Two officers told AFP on condition of anonymity that the rebels had left the town when the soldiers entered.

Another officer said the army controlled the airstrip and a camp recently evacuated by the UN peacekeepers.

The gathering and verifying of information is complicated by the impossibility of gaining access to the terrain.

On Friday, separatist rebels had the telephone network cut off as the army advanced towards the town.

The insubordination of the Kidal region – where the army suffered humiliating defeats between 2012 and 2014 – was a source of irritation for the government in the capital, Bamako.

Mali’s current military leaders have made the restoration of territorial sovereignty their mantra.

The state had until now barely regained a foothold in Kidal since May 2014, when its armed forces were driven out after a visit by then-prime minister Moussa Mara led to clashes with the rebels.

The fighting left many soldiers dead.

More recently, as the army advanced towards Kidal, many of the town’s tens of thousands of residents fled, according to social networks.

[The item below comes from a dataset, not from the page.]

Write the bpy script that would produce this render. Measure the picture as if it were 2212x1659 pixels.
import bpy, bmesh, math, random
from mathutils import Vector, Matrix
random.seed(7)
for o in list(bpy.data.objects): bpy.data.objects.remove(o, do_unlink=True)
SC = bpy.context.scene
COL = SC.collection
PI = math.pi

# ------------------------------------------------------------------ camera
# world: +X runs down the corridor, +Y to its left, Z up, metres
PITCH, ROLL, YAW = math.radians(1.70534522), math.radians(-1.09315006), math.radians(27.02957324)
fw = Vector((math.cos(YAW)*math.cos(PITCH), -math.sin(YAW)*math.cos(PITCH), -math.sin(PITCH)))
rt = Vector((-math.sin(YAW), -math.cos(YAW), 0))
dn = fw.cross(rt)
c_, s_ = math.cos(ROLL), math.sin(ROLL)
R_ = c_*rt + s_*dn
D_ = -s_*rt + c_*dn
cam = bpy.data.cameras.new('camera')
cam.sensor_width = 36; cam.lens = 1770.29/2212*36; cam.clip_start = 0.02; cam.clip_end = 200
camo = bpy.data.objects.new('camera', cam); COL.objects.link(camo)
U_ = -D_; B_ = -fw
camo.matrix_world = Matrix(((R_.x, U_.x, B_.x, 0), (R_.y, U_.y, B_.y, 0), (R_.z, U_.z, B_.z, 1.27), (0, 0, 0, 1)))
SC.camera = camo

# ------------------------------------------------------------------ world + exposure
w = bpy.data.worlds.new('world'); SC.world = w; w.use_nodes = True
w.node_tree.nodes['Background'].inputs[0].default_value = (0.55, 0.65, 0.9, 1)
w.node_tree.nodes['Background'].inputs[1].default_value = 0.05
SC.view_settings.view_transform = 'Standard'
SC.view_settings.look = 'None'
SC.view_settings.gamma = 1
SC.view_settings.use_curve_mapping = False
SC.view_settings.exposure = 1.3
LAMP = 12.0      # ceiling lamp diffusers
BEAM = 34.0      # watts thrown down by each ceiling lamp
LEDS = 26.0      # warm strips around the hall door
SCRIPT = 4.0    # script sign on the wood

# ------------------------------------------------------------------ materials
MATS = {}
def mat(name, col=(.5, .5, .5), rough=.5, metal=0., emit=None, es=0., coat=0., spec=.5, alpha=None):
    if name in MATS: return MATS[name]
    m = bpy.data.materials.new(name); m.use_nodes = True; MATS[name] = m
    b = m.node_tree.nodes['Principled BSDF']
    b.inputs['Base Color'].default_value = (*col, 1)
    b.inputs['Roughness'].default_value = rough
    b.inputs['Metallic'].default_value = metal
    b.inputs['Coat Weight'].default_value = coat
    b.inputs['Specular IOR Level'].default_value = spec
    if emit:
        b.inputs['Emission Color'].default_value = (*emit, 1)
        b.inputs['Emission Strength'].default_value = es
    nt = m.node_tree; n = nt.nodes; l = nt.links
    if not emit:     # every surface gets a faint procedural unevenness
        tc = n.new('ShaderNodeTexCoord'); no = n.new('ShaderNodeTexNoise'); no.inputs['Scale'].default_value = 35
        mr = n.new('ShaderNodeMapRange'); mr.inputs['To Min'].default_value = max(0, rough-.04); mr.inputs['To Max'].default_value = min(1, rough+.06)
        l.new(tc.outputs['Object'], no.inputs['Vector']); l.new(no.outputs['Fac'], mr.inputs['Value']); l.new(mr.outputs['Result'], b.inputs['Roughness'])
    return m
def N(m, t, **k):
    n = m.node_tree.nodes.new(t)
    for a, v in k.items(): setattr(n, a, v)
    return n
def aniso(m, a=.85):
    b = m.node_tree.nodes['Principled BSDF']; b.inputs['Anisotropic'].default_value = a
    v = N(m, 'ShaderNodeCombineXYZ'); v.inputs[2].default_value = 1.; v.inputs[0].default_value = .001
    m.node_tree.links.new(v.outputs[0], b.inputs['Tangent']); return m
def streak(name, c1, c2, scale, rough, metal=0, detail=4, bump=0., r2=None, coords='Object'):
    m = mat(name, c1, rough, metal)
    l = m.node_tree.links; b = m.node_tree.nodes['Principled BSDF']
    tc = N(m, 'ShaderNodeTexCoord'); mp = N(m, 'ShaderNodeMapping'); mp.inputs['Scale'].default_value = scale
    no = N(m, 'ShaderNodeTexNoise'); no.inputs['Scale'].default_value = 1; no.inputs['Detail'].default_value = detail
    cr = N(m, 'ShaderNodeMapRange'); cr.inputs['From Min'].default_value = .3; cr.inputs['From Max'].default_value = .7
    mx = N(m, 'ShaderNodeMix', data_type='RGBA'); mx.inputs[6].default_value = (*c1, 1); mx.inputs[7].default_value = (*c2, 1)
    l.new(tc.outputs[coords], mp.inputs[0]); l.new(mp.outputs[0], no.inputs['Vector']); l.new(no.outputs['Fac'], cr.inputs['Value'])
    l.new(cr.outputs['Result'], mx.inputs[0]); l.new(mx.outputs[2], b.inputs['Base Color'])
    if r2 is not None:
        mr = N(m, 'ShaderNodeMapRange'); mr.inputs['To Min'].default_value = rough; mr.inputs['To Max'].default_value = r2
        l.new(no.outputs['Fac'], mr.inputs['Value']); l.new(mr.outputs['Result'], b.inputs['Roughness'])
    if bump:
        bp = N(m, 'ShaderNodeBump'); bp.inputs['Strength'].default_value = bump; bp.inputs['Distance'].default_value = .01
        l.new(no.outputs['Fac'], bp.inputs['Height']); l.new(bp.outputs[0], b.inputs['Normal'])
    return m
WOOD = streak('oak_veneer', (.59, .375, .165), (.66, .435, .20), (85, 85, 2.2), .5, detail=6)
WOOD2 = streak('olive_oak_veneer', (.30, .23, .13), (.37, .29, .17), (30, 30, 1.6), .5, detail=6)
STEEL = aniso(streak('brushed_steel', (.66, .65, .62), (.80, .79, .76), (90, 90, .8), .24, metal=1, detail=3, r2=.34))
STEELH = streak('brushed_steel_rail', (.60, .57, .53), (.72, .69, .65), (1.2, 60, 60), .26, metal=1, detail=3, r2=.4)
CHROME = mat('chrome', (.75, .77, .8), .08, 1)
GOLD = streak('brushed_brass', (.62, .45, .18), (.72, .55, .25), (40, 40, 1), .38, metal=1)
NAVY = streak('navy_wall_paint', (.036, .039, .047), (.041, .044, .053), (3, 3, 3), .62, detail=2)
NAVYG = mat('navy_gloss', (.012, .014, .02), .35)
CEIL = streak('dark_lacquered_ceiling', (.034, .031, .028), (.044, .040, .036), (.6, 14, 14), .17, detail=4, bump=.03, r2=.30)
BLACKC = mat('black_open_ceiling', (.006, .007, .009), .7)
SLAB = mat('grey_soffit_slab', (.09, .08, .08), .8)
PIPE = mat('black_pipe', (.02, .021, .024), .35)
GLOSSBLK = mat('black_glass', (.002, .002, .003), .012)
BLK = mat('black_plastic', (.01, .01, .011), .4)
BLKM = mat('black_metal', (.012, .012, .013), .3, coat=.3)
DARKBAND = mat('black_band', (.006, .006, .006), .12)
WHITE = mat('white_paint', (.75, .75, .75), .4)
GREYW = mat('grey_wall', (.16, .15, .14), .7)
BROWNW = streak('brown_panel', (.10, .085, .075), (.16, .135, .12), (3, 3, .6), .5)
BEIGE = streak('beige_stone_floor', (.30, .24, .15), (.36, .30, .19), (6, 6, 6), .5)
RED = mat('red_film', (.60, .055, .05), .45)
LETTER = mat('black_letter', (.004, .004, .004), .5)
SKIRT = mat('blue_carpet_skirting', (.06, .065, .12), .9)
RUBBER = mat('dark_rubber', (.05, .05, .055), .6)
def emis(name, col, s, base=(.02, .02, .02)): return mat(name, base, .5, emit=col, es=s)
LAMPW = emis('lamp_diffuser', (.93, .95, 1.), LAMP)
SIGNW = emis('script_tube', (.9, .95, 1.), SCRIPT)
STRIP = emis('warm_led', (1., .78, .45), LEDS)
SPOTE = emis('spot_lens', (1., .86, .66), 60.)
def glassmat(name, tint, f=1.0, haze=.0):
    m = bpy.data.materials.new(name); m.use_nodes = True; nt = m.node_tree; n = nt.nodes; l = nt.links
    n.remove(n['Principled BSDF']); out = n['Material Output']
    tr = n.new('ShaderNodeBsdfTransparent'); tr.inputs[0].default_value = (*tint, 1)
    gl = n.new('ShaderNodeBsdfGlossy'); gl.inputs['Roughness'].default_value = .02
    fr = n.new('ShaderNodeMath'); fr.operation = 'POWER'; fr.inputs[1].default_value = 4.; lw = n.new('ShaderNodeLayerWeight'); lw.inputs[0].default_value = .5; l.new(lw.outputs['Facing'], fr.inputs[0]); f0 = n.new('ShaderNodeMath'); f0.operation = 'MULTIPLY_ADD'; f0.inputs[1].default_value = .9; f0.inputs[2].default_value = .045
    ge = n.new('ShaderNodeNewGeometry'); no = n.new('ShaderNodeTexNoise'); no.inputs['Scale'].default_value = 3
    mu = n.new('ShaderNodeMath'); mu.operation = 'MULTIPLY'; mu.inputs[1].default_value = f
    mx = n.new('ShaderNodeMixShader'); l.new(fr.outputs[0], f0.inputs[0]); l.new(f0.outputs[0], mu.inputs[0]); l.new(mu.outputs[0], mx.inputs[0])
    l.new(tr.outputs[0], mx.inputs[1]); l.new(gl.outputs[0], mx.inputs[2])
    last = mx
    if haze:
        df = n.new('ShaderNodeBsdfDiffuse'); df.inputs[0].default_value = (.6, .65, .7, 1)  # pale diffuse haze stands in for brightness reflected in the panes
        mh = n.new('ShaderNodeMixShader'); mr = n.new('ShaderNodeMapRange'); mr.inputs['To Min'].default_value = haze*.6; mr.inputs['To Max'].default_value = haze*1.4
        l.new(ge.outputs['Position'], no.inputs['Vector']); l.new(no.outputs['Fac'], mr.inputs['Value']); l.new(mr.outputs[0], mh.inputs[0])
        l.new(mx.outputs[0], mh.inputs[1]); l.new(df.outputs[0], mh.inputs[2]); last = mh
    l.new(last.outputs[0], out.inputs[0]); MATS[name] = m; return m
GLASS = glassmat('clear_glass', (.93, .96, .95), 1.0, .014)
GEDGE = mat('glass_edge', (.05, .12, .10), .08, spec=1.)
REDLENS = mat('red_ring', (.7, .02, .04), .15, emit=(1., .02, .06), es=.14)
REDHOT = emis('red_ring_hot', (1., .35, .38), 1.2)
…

The army called for calm. It said it had taken steps to ensure the safety of the residents, whom it asked to obey soldiers.

UN withdrawal

A large military column stationed since early October in the village of Anefis, about 110 kilometres (70 miles) south of Kidal, set off last weekend in its direction.

Supported by air assets, it encountered battles along the way.

The junta leader spoke of “heavy losses” inflicted on the enemy.

“Our mission is not over. I remind you that it consists in recovering and securing the integrity of the territory,” he said.

The rebels do not want the UN peacekeepers to hand their camps back to the Malian army, saying it contravenes previously agreed ceasefire and peace deals struck with the government.

When MINUSMA left its camp in Kidal on October 31, the rebels immediately seized control.

Since July, the UN mission has withdrawn nearly 6,000 civilian and uniformed personnel, after the ruling junta demanded the mission depart from Mali.

The deadline for withdrawal, set by the UN Security Council, is December 31.